Problem description: Read the listing below and copy out every line that holds "above".

Recorded data:
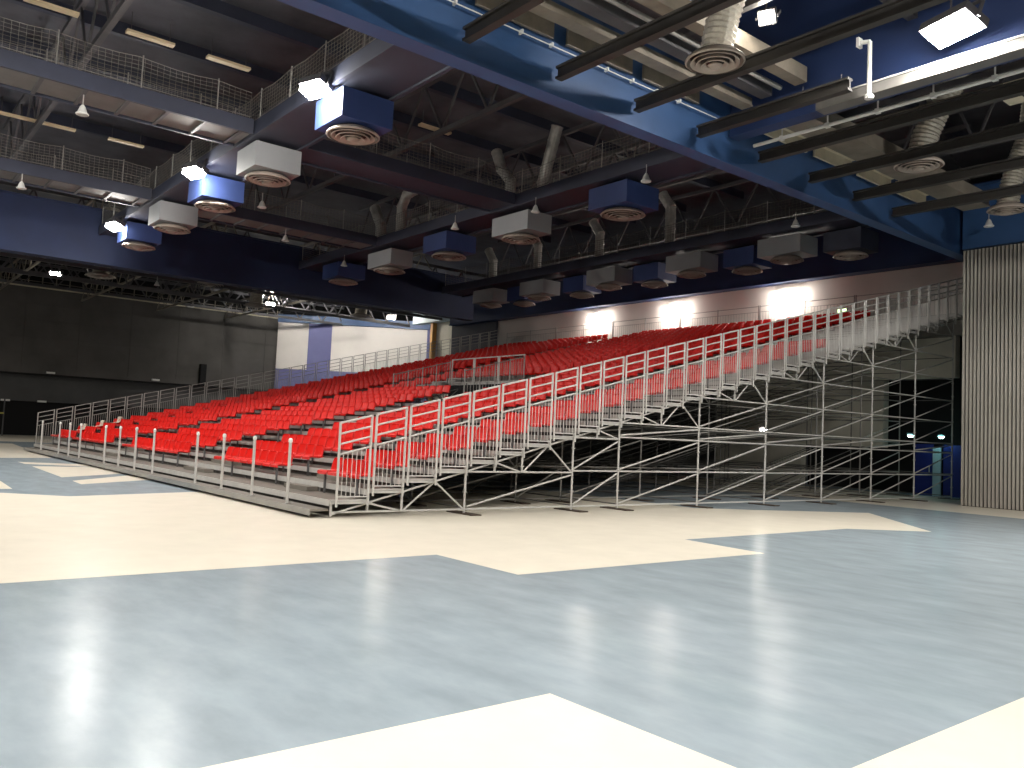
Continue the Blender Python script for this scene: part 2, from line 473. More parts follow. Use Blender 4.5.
# ------------------------------------------------------------------ seats
def seat_meshes():
    w = .212
    prof_pan = [(-.20,-.045),(-.215,-.02),(-.20,.0),(-.12,.004),(0,-.012),(.10,-.018),(.165,-.004)]
    pan = MB(); n = 6
    def sheet(mb, prof, ws, th, curve):
        k = len(mb.v); m = len(prof); xs = [-1,-.86,-.6,-.2,.2,.6,.86,1]
        for side in (0, 1):
            for i, (y, z) in enumerate(prof):
                for x in xs:
                    wy, wz = y, z
                    d = curve(x, i, m)
                    mb.v.append((x*ws[i], wy + d[0] + (th[0] if side else 0), wz + d[1] + (th[1] if side else 0)))
        q = len(xs); S = m*q
        for i in range(m-1):
            for j in range(q-1):
                a = k+i*q+j
                mb.f.append((a, a+1, a+q+1, a+q)); mb.m.append(0)
                a += S; mb.f.append((a, a+q, a+q+1, a+1)); mb.m.append(0)
        rim = [i for i in range(q)] + [r*q+q-1 for r in range(1,m)] + [(m-1)*q+i for i in range(q-2,-1,-1)] + [r*q for r in range(m-2,0,-1)]
        for a, b in zip(rim, rim[1:]+rim[:1]): mb.f.append((k+a, k+a+S, k+b+S, k+b)[::-1]); mb.m.append(0)
    sheet(pan, prof_pan, [w*.96,w,w,w,w,w,w*.97], (0,-.022), lambda x,i,m: (0, .035*max(0,abs(x)-.4)/.6*(i/m)))
    back = MB()
    prof_b = [(.165,-.01),(.180,.04),(.190,.10),(.205,.17),(.215,.23),(.220,.262),(.222,.278)]
    sheet(back, prof_b, [w*.97,w,w,w,w*.98,w*.9,w*.72], (.022,0), lambda x,i,m: (-.085*max(0,abs(x)-.3)/.7*(1-i/m*.35), 0))
    return pan, back
PAN, BACK = seat_meshes()
BLOCKS = [(-1.88, -.05, 'narrow block beside the near side railing', 4),
          (-8.0, -3.85, 'second block from the near railing', 9),
          (-17.1, -10.95, 'wide middle block', 13),
          (-25.0, -19.65, 'fourth block from the near railing', 11),
          (-29.45, -26.0, 'last block beside the far railing', 7)]
seats = []
for k in range(N):
    for bi, (a, b, nm, cnt) in enumerate(BLOCKS):
        if bi == 2 and k > VK1: a, b, cnt = -17.1, -8.8, 17
        pitch = (b-a)/cnt
        for j in range(cnt):
            x = b - pitch*(j+.5); y = .80 + D*k; z = zd(k) + .455
            if bi == 0 and k > 21: continue
            if bi == 2 and VK0 <= k <= VK1 and x > VX0-.3: continue
            seats.append((x, y, z, k, bi, j+1, nm))
seats.sort(key=lambda s: (s[0]-CAMLOC.x)**2 + (s[1]-CAMLOC.y)**2)
s0 = None
GRP = 'red plastic seats on the grandstand'
for (x, y, z, k, bi, j, nm) in seats[:300]:
    lab = 'red seat %s from right, %s row, %s' % (ordi(j), ordi(k+1), nm)
    loc = (x, y, zd(k)+.0)
    if s0 is None:
        s0 = empty('stadium_seat', loc, lab, 'seat', GRP)
        p_ = PAN.build('seat_pan', 'red', s0, True); p_.location = (0,0,.455)
        b_ = BACK.build('backrest', 'red', s0, True); b_.location = (0,0,.455)
        MB().bar((0,-.13,.005),(0,-.13,.42),.04,.04).bar((0,-.16,.425),(0,.14,.425),.05,.025).build('seat_leg', 'bracket', s0)
        s1 = copy_thing(s0, loc, lab)
        for ch in list(s1.children):
            if ch.name.startswith('seat_leg'): bpy.data.objects.remove(ch)
        MB().bar((0,-.16,.425),(0,.10,.425),.05,.025).build('seat_bracket', 'bracket', s1)
        first_leg = (j % 3 == 1)
        keep, other = (s0, s1) if first_leg else (s1, s0)
        spare = other
    elif spare is not None and ((spare is s0) == (j % 3 == 1)):
        spare.location = loc; spare['label'] = lab; spare = None
    else: copy_thing(s0 if j % 3 == 1 else s1, loc, lab)
rest = MB()
for (x, y, z, k, bi, j, nm) in seats[300:]:
    for src in (PAN, BACK):
        b = len(rest.v); rest.v += [(vx+x, vy+y, vz+z) for vx,vy,vz in src.v]
        rest.f += [tuple(b+q for q in ff) for ff in src.f]; rest.m += src.m
    if j % 3 == 1: rest.bar((x,y-.13,zd(k)+.005),(x,y-.13,z-.03),.03,.03,1)
tag(rest.build('stadium_seats', ['red','bracket'], smooth=False), 'many red plastic seats filling the far and upper rows of the stand', 'seats', kind='stuff')

# ------------------------------------------------------------------ roof steel
def ibeam(axis, c, z0, z1, a, b, w, name, m, label, fl=.06):
    mb = MB()
    if axis == 'y':
        mb.box(c-w/2, a, z0, c+w/2, b, z0+fl); mb.box(c-w/2, a, z1-fl, c+w/2, b, z1); mb.box(c-w*.36, a, z0+fl, c+w*.36, b, z1-fl)
    else:
        mb.box(a, c-w/2, z0, b, c+w/2, z0+fl); mb.box(a, c-w/2, z1-fl, b, c+w/2, z1); mb.box(a, c-w*.36, z0+fl, b, c+w*.36, z1-fl)
    return tag(mb.build(name, m), label, 'beam')
ibeam('y', 1.5, 8.67, 10.9, YF, 27.1, .42, 'roof_beam', 'blue_steel', 'big blue roof beam crossing overhead from the top left to the ribbed wall')
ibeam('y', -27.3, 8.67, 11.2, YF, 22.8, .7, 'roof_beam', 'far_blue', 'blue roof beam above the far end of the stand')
ibeam('x', 9.55, 9.3, 12.6, 1.75, 26, .4, 'roof_beam', 'edge_blue', 'dark blue beam at upper right behind the brightest floodlight')
ibeam('x', 22.75, 8.8, 11.0, 1.8, 26, .5, 'roof_beam', 'blue_steel', 'blue beam resting above the ribbed metal wall')
ibeam('x', 27.45, 9.55, 12.5, -36, 26, .6, 'roof_beam', 'edge_blue', 'blue beam along the top of the white back wall')

# dark purlins on the near side of the big beam
for k in range(-2, 8):
    y = 1.3 + 2.335*k
    if k == 3: y = 8.15
    xe = 5.6 if k == 3 else 17
    mb = MB().box(1.78, y-.09, 8.97, xe, y+.09, 9.02).box(1.78, y-.025, 9.02, xe, y+.025, 9.19).box(1.78, y-.09, 9.19, xe, y+.09, 9.24)
    lab = 'dark steel purlin, %s from the ribbed wall, near side of the big blue beam' % ordi(8-k)
    tag(mb.build('roof_purlin', 'black_steel'), lab, 'purlin', 'purlins on the near side of the big blue beam')
# boards fixed along the top of the big beam's near face, between the purlins
for k in range(-3, 8):
    y = 1.3 + 2.335*k
    if k == 3: continue
    pale = k < 0 or k > 3
    tag(MB().box(1.73, y+.2, 9.78, 1.80, y+2.15, 10.12).box(1.74, y+.2, 10.1, 2.2, y+2.15, 10.14).build('soffit_board', 'beige' if pale else 'brown_duct'), '%s board along the top of the big blue beam, %s from the ribbed wall' % ('beige' if pale else 'dusty grey', ordi(8-k)), 'board', 'boards along the big blue beam')
o = empty('conduit', (1.79, 2.0, 9.62), 'thin pale conduit clipped along the side of the big blue beam', 'conduit')
MB().tube((0,-20,0),(0,7.0,0),.013,5).build('conduit_run', 'white_paint', o)
for i in range(9): MB().box(-.08,-1+i*.8,-.02,.03,-.96+i*.8,.06).build('clip', 'white_paint', o)
o = empty('lit_duct', (5.0, 9.05, 9.1), 'long pale rectangular duct below the dark blue beam at upper right', 'duct')
MB().box(-.6,-.18,0,12,.18,.22).build('duct_body', 'darkened_steel', o); MB().box(-.62,-.2,.22,12,.2,.25).build('duct_flange', 'galv', o)
tag(MB().box(2.3, YF, 9.8, 2.55, 9.15, 10.0).box(2.27, YF, 9.79, 2.58, 9.15, 9.82).build('cable_trunking', 'brown_duct'), 'long dusty grey trunking running nearest to the big blue beam', 'trunking')
tag(MB().tube((3.35, YF, 10.0), (3.35, 9.1, 10.0), .06, 8).build('pipe', 'galv_dull'), 'plain grey pipe running beside the trunking along the big blue beam', 'pipe')
tag(MB().box(2.8, YF, 9.9, 3.1, 9.15, 10.2).build('cable_trunking', 'dark_steel'), 'dark trunking between the dusty trunking and the grey pipe', 'trunking')
tag(MB().box(3.7, YF, 9.95, 4.0, 9.15, 10.3).build('cable_trunking', 'brown_duct'), 'dusty grey trunking farthest from the big blue beam, over the near floor', 'trunking')
# Y joists on the near side
for i, x in enumerate((6.4, 9.2, 12.0)):
    tag(MB().box(x-.1, YF, 10.5, x+.1, 9.1, 10.75).build('roof_joist', 'black_steel'), 'dark joist over the near floor, %s from the big blue beam' % ordi(i+1), 'joist', 'joists over the near floor')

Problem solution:
ibeam('y', -27.3, 8.67, 11.2, YF, 22.8, .7, 'roof_beam', 'far_blue', 'blue roof beam above the far end of the stand')
ibeam('x', 22.75, 8.8, 11.0, 1.8, 26, .5, 'roof_beam', 'blue_steel', 'blue beam resting above the ribbed metal wall')